Quimby woods in limbo during Maine national park debate

Randi Minetor
The founder of Burt's Bees, a well-known company that makes a wide range of skin, hair, and tooth care products entirely from natural ingredients, Quimby has used part of her fortune to purchase land in the North Woods of her ancestral state of Maine. She has one goal in mind: to hold this land privately until the time comes when she can give it to the public.

One of Quimby's properties, a nearly 70,000-acre parcel east of Baxter State Park, where the Appalachian Trail comes to an end at Katahdin, could become a new Maine Woods National Park . Quimby has offered the densely forested area to the National Park Service as a gift.

Roxanne Quimby








That is, it could become a park if she can convince Secretary of the Interior Ken Salazar to go ahead with a study to determine the feasibility of turning this land into a national park.

"If you look at any map of the U.S., the Maine Woods stands out because you don't see all kinds of public roads and towns," said Jym St. Pierre, Maine director of RESTORE: The North Woods, an organization that has led the charge for creation of a national park in the Maine Woods. "If you look at an image of North America at night, it's the biggest black spot in that part of the continent. It's a wonderful anachronism. It's like finding a long forgotten treasure in your grandmother's attic."

Shortly after Quimby made the land offer to National Park Service Director Jon Jarvis in May 2011, Salazar and Jarvis held a public meeting at northern Maine's Millinocket High School to test the idea with area residents. "It was a full house," said Michael Kellett, executive director of RESTORE: The North Woods. "Secretary Salazar explained that there was a proposal on the table, and he wanted to come up here and ask people what they thought.  He had on blue jeans and a cap and a work shirt, and he talked about his heritage in Colorado in one of the poorest counties in the country. About half the people there spoke in favor of a reconnaissance survey. He said he could authorize that, but he wanted to find out what people thought."







Salazar also heard from a vocal group who opposed the project. "Afterward, he let it be known that he would be willing to do the survey, but his friend Susan Collins didn't want it."
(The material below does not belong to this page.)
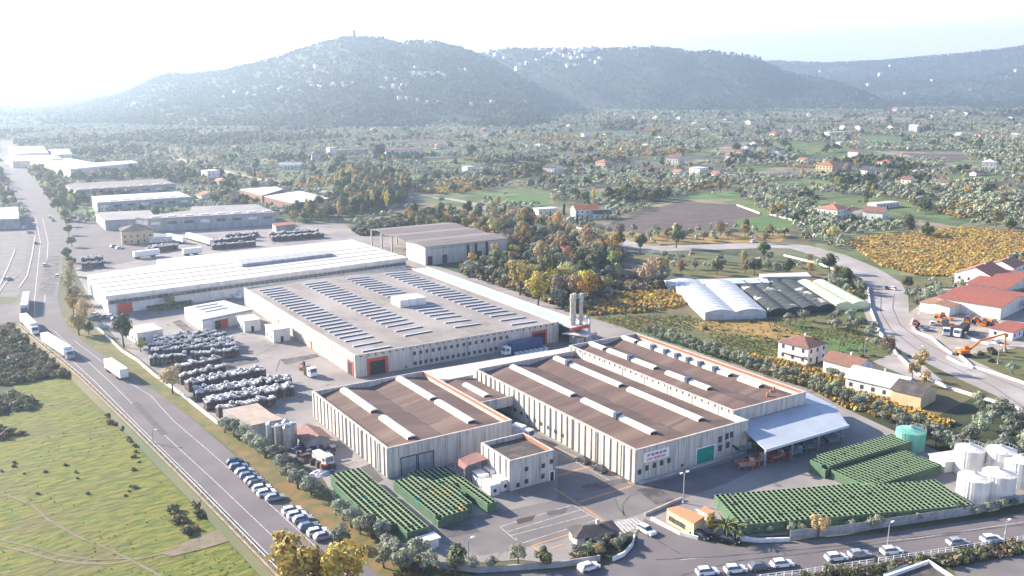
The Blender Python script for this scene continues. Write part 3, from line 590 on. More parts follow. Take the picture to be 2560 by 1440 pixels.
for y in (296.5, 331): holex(HW, 'door', y, y + 1.6, .1, 2.8, WX0, red_paint, d=.12)
x, z = FY(1015, 915, WY0); bw(MB().box(x - .4, WY0 - .3, .5, x + .4, WY0 - .15, 1.1), 'hydrant_box', red_paint, HW)
# lean-to on its right side
t = thing('side_canopy', 'long pale metal lean-to roof along the right side of the big grey warehouse', 'canopy', 189, 258)
b = MB().add([(184.5, 252, 6.6), (192.6, 252, 6.2), (192.6, 377, 6.2), (184.5, 377, 6.6), (184.5, 252, 6.4), (192.6, 252, 6.0), (192.6, 377, 6.0), (184.5, 377, 6.4)], [(0, 1, 2, 3), (4, 7, 6, 5), (0, 4, 5, 1), (1, 5, 6, 2)]); bw(b, 'roof', strip_roof, t)
bw(MB().box(192.6, 252, 5.9, 193.2, 377, 6.7), 'coping', white_p, t); bw(MB().box(184.6, 251.6, 5.7, 192.6, 251.95, 6.7), 'fascia', red_paint, t)
bw(MB().box(192.7, 256, 0, 193.1, 377, 5.9), 'wall', concrete, t)
# --- white-roofed long building (slightly turned)
def poly_hall(name, label, top, h, roofm, wallm, px=True, par=.0, cat='building', ov=.3):
    P = PP(top, h) if px else top
    cx = sum(p[0] for p in P) / len(P); cy = sum(p[1] for p in P) / len(P)
    t = thing(name, label, cat, cx, cy); EXC.append([(cx + (p[0] - cx) * 1.06, cy + (p[1] - cy) * 1.06) for p in P])
    bw(MB().prism([(cx + (p[0] - cx) * .992, cy + (p[1] - cy) * .992) for p in P], 0, h - .01), 'wall', wallm, t)
    bw(MB().prism(P, h, h + ov), 'roof', roofm, t); return t, P
t, P = poly_hall('white_hall', 'very long white-roofed hall with ribbon windows and a red door at its left', [(215, 690), (265, 742), (1018, 645), (880, 600), (392, 650), (390, 663)], 7.5, white_roof, white_wall)
A = Vector(G(265, 742, 7.5)); B = Vector(G(1018, 645, 7.5)); d = (B - A).normalized(); n = Vector((d.y, -d.x))
def fac(t, name, A, d, n, s0, s1, z0, z1, m, o=.12, parent=None):
    p0 = A + d * s0 + n * .0; p1 = A + d * s1; q0 = p0 + n * o; q1 = p1 + n * o
    return bw(MB().prism([(p0.x, p0.y), (p1.x, p1.y), (q1.x, q1.y), (q0.x, q0.y)], z0, z1), name, m, parent or t)
LW = (B - A).length
fac(t, 'ribbon_window', A, d, n, 1, LW - 1, 4.2, 5.6, glass)
m_ = MB()
for i in range(60):
    s = 1 + (LW - 2) * i / 59; p = A + d * s; q = p + n * .16; m_.prism([(p.x - .12, p.y), (p.x + .12, p.y), (q.x + .12, q.y), (q.x - .12, q.y)], 4.2, 5.6)
bw(m_, 'window_bars', grey_wall, t)
fac(t, 'red_door', A, d, n, 4, 9.5, .1, 4.0, red_paint, .2)
fac(t, 'fascia', A, d, n, -.3, LW + .3, 6.4, 7.85, white_wall, .5)
P2 = PP([(592, 652), (605, 664), (832, 637), (815, 628)], 8.5)
bw(MB().prism(P2, 7.8, 9.2), 'roof_lantern', grey_wall, t)
rb = MB()
for k in range(1, 5):
    a = Vector(G(215 + 12 * k, 690 + 10 * k, 7.8)); c = a + d * (LW - 2); q = n * .15
    rb.prism([(a.x, a.y), (c.x, c.y), (c.x + q.x, c.y + q.y), (a.x + q.x, a.y + q.y)], 7.8, 7.95)
bw(rb, 'roof_ridges', grey_roof, t)
# --- open hall with columns
t = thing('open_hall', 'pale pink-roofed hall open on its left side, standing alone behind the warehouse', 'building', 235, 410); foot(209, 410, 258, 478)
r = MB(); y0, y1 = 410, 478; nb = 3
for i in range(nb):
    ya = y0 + (y1 - y0) * i / nb; yb = y0 + (y1 - y0) * (i + 1) / nb; r.gable(208.6, ya, 258.6, yb, 9.6, 10.6, 'x', .3)
bw(r, 'roof', hall_roof, t)
b = MB(); b.box(209.2, 410.2, 0, 258.2, 410.6, 9.3); b.box(209.2, 410.7, 0, 209.6, 432, 9.3); b.box(257.8, 410.7, 0, 258.2, 477, 9.3); bw(b, 'wall', concrete, t)
for x, y in [(209.4, 450), (209.4, 463), (209.4, 476.5), (225, 476.5), (241, 476.5)]: bw(MB().box(x - .35, y - .35, 0, x + .35, y + .35, 9.4), 'column', paver, t)
for px in (1075, 1112): x, z = FY(px, 650, 410.2); hole(t, 'door', x - 1.4, x + 1.4, .1, 4.5, 410.2, dark)
for px in (1170, 1190, 1217): x, z = FY(px, 620, 410.2); hole(t, 'opening', x - .8, x + .8, 1, 9, 410.2, dark)
x, z = FY(1192, 640, 410.2); hole(t, 'loading_bay', x - 3, x + 3, .1, 4.5, 410.25, dark)
hole(t, 'window_band', 212, 245, 7.9, 8.8, 410.2, grey_wall)
# --- shed, containers, gate house
t, P = poly_hall('shed', 'small white-roofed shed with a red sliding door, left of the big warehouse', [(460, 770), (505, 801), (631, 775), (560, 752)], 4.6, white_roof, white_wall)
A = Vector(P[1]); B = Vector(P[2]); d = (B - A).normalized(); n = Vector((d.y, -d.x))
fac(t, 'red_door', A, d, n, 7.5, 10.5, .1, 3.4, red_paint, .15); fac(t, 'opening', A, d, n, 5.2, 7.4, .1, 3.4, dark, .1); fac(t, 'gutter', A, d, n, 0, (B - A).length, 4.3, 4.6, grey_wall, .25)
for k in range(3): 
    q = [(490 + 12 * k, 769 + 6 * k), (545 + 12 * k, 760 + 5 * k)]; a, c = PP(q, 4.9); bw(MB().prism([a, c, (c[0], c[1] + .8), (a[0], a[1] + .8)], 4.91, 5.1), 'skylight', bluegl, t)
def boxhouse(name, label, px, py, w, dd, h, rot=0, wall=None, roof=None, kind='flat', cat='building', z=0, win=0, over=.3, group=None, rh=None, xy=None, exc=True, door=False):
    """front corner nearest the camera at pixel (px,py); w along +X, dd along +Y"""
    x, y = xy or G(px, py, z); wall = wall or white_wall; roof = roof or tile_roof
    c, s = math.cos(rot), math.sin(rot); t = thing(name, label, cat, x + (c * w - s * dd) / 2, y + (s * w + c * dd) / 2, z, rot, group)
    if exc: EXC.append([(x + c * a - s * e, y + s * a + c * e) for a, e in ((-1, -1), (w + 1, -1), (w + 1, dd + 1), (-1, dd + 1))])
    X, Y = w / 2, dd / 2
    b = MB()
    if kind in ('gx', 'gy'):
        rh = rh or min(w, dd) * .22
        b.box(-X, -Y, 0, X, Y, h)
        if kind == 'gy': b.add([(-X, -Y, h), (X, -Y, h), (0, -Y, h + rh), (-X, Y, h), (X, Y, h), (0, Y, h + rh)], [(0, 1, 2), (4, 3, 5)])
        else: b.add([(-X, -Y, h), (-X, Y, h), (-X, 0, h + rh), (X, -Y, h), (X, Y, h), (X, 0, h + rh)], [(1, 0, 2), (3, 4, 5)])
        b.build('wall', wall, t)
        r = MB()
        k = over / (X if kind == 'gy' else Y) * rh
        r.gable(-X - over, -Y - over, X + over, Y + over, h - k + .12, h + rh + .12, 'y' if kind == 'gy' else 'x', .12); ro = r.build('roof', roof, t)
    elif kind == 'hip':
        b.box(-X, -Y, 0, X, Y, h); b.build('wall', wall, t); r = MB(); r.hip(-X - over, -Y - over, X + over, Y + over, h + .01, h + (rh or min(w, dd) * .2)); ro = r.build('roof', roof, t)
    else:
        b.box(-X, -Y, 0, X, Y, h); b.build('wall', wall, t); r = MB(); r.box(-X - over, -Y - over, h + .01, X + over, Y + over, h + .25); ro = r.build('roof', roof, t)
    if kind in ('hip', 'gx', 'gy') and win: MB().box(.1 * X, -.1 * Y, h + .3, .1 * X + .6, -.1 * Y + .6, h + (rh or min(w, dd) * .2) + .9).build('chimney', paver, ro)
    if win:
        st = max(1, int(h / 2.9))
        for f in range(st):
            z0 = 1 + f * 2.9
            nx = max(1, int(w / 3.4)); ny = max(1, int(dd / 3.4))
            for i in range(nx):
                u = -X + w * (i + .5) / nx
                if f == 0 and i == nx // 2: MB().box(u - .5, -Y - .05, .05, u + .5, -Y - .01, 2.1).build('door', dark, t)
                else:
                    wo = MB().box(u - .5, -Y - .05, z0, u + .5, -Y - .01, z0 + 1.25).build('window', glass, t)
                    if win > 1: MB().box(u - .65, -Y - .12, z0 - .14, u + .65, -Y - .011, z0 - .02).build('sill', paver, wo)
            for i in range(ny):
                u = -Y + dd * (i + .5) / ny; wo = MB().box(-X - .05, u - .5, z0, -X - .01, u + .5, z0 + 1.25).build('window', glass, t)
                if win > 1: MB().box(-X - .12, u - .65, z0 - .14, -X - .011, u + .65, z0 - .02).build('sill', paver, wo)
        if win > 1 and st > 1:
            bl = MB().box(-X - 1.1, -Y + 1, 2.75, -X - .02, Y - 1, 2.9); bo = bl.build('balcony', paver, t)
            MB().box(-X - 1.1, -Y + 1, 2.92, -X - 1.04, Y - 1, 3.8).build('railing', wall, bo)
    return t
R = math.radians
boxhouse('storage_cabin', 'white box cabin against the long left wall of the big warehouse', 612, 832, 6, 9, 4.2, 0, white_wall, white_roof, win=1)
boxhouse('storage_cabin', 'white box cabin with a dark doorway, nearer of the pair by the warehouse wall', 685, 858, 6, 9, 4.6, 0, white_wall, white_roof, win=1)
boxhouse('gate_house', 'low white house with a beige terrace roof beside the tall conical tree', 345, 862, 9, 11, 4, R(8), white_wall, paver, win=1)
t, P = poly_hall('workshop', 'beige flat-roofed workshop next to the metal silos', [(556, 1027), (630, 1066), (707, 1050), (675, 1033), (644, 1010)], 3.6, terrace_m, grey_wall)
b = boxhouse('red_shed', 'small shed with a faded red pitched roof beside the silos', 768, 1132, 6, 8, 2.8, 0, grey_wall, faded_red, 'gy', over=.8)
t, P = poly_hall('gate_lodge', 'gatekeeper lodge with a bright orange flat roof by the entrance', [(1667, 1274), (1735, 1312), (1762, 1294), (1694, 1268)], 2.9, orange_roof, cream_wall)
for i in range(2): holex(t, 'window', 128.5 + i * 2.5, 129.8 + i * 2.5, 1.1, 2.2, G(1700, 1292, 2.9)[0] - .1, glass, d=.4)
t, P = poly_hall('orange_cabin', 'tiny cabin with orange and white striped roof behind the orange-roofed lodge', [(1744, 1280), (1768, 1293), (1787, 1282), (1762, 1268)], 2.6, orange_roof, white_wall)
a = G(1752, 1280, 2.92); bw(MB().box(a[0] - .2, a[1] - 3, 2.91, a[0] + .3, a[1] + 1.5, 2.96), 'roof_stripe', white_p, t)
# dark hipped kiosk in the entrance island
boxhouse('kiosk', 'dark-roofed kiosk among the shrubs of the entrance island', 1442, 1370, 9, 4.5, 2.2, R(-16), white_wall, dark_roof, 'hip', win=1, over=.6, rh=1.2)
for nm, lab, px, py, w, d_, h, r_ in [('container', 'white container by the bottom wall, beside the end of the long bin block', 1062, 1378, 3.2, 2.2, 1.9, 0)]:
    boxhouse(nm, lab, px, py, w, d_, h, r_, white_p, white_p, cat='container')
# four white containers by the small block
for i, (px, py) in enumerate([(1201, 1219), (1226, 1243), (1226, 1208), (1252, 1231)]):
    t = boxhouse('reefer_container', ['white container with a blue edge, upper left of the four by the bin block', 'white container with a round fan, lower left of the four by the bin block', 'white container nearest the wall at the back of the group of four', 'white container at the lower right of the group of four'][i], px, py, 2.35, 3.7, 2.5, 0, white_p, white_wall, cat='container', over=.0)
    MB().box(-1.0, -1.92, .2, 1.0, -1.86, 2.2).build('door', white_wall, t); MB().box(-1.24, -1.85, 2.2, -1.18, 1.85, 2.45).build('edge_band', blue_p if i == 0 else steel, t)
    if i in (1, 3):
        f = MB(); f.add([(.45 * math.cos(k * .5236), -1.95, 1.3 + .45 * math.sin(k * .5236)) for k in range(12)], [tuple(range(12))]); f.build('fan', dark, t)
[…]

Senator Susan Collins (R-Maine), a native of the northern Maine city of Caribou whose family is in the lumber industry, represents an area long affected by the exodus of much of the timber industry in the late 1800s and early 1900s. When clear-cut logging had removed all of the best trees from northern Maine by the late nineteenth century, loggers took advantage of the new roads and railroads and moved to the Midwest lake states and the Pacific Northwest to continue their lumbering. Meanwhile, builders began to use more concrete and steel in construction projects, and coal replaced wood as a fuel, reducing the demand for logging. In the late twentieth century, mechanization in the woods and automation in the mills further reduced the jobs available in the forest industry. Today, many residents of northern Maine struggle to make a living.







"[Collins] still thinks there's a future for logging in northern Maine," said Kellett. "She doesn't like taking land out of the timber base. But this land is privately owned, and it would never be logged anyway. We're talking about private land that Roxanne wants to donate."

While Quimby's donation worries some of the area's residents, their real concern is RESTORE's larger plan for Maine's north woods, of which Quimby's land could represent a starting point. In all, RESTORE hopes to protect 3.2 million acres of woodland as a Maine Woods National Park and Preserve. "Our goal is to have Roxanne's land protected by the National Park Service centennial in 2016," said Kellett. "This would be the largest single national park land donation in United States history. Once that park is created, we think the people of Maine will realize what a benefit it is, and want to expand it."

That's exactly what scares members of an organization called Preserve Maine Traditions, which loudly opposes Quimby's land donation or any other presence of the National Park Service in northern Maine. "PMT is a citizens group committed to preserving Maine's cultural heritage and land use traditions," the group's website explains. The site lists what it deems the perils of creating this national park: increased law enforcement, toll booths, the threat of government land grabs through eminent domain, bans on hunting, snowmobiling and structures (like ice fishing shacks) on park property; loss of tax revenue, closed roads, and boat horsepower restrictions on lakes and ponds. 
While some of these things are possible if the land becomes a national park, other National Park Service designations would not require dramatic changes in land usage.  Some of the land could become a national preserve or recreation area, for example, where hunting, snowmobiling, ice fishing shacks, boating, and other activities would be allowed.


















A poll administered by Zogby International in July 2010 showed that 75 percent of respondents were in favor of establishing a new national park in the Maine Woods. An informal survey conducted by the Bangor Daily News in April 2011 produced virtually the same result.

"There's no other place in the U.S. today where we can have this big public debate on whether to create an Alaskan-scale national park and preserve," said St. Pierre, who has worked on this project since 1995. "In the early 1990s, Congress appropriated money for a Northern Forest Lands Study, which documented that this forest was of national significance. The heart of that area in Maine is where we have shone a bright light and said, 'This is the best of the best.' Roxanne Quimby wants to do something good for all Americans for all time by donating her land for a new national park."
With major changes on the horizon in Maine's federal-level political scene—the catalyst for which is Senator Olympia Snowe's (R-Maine) recent announcement that she will not run for reelection—Maine may have an opportunity to move its national park plans forward.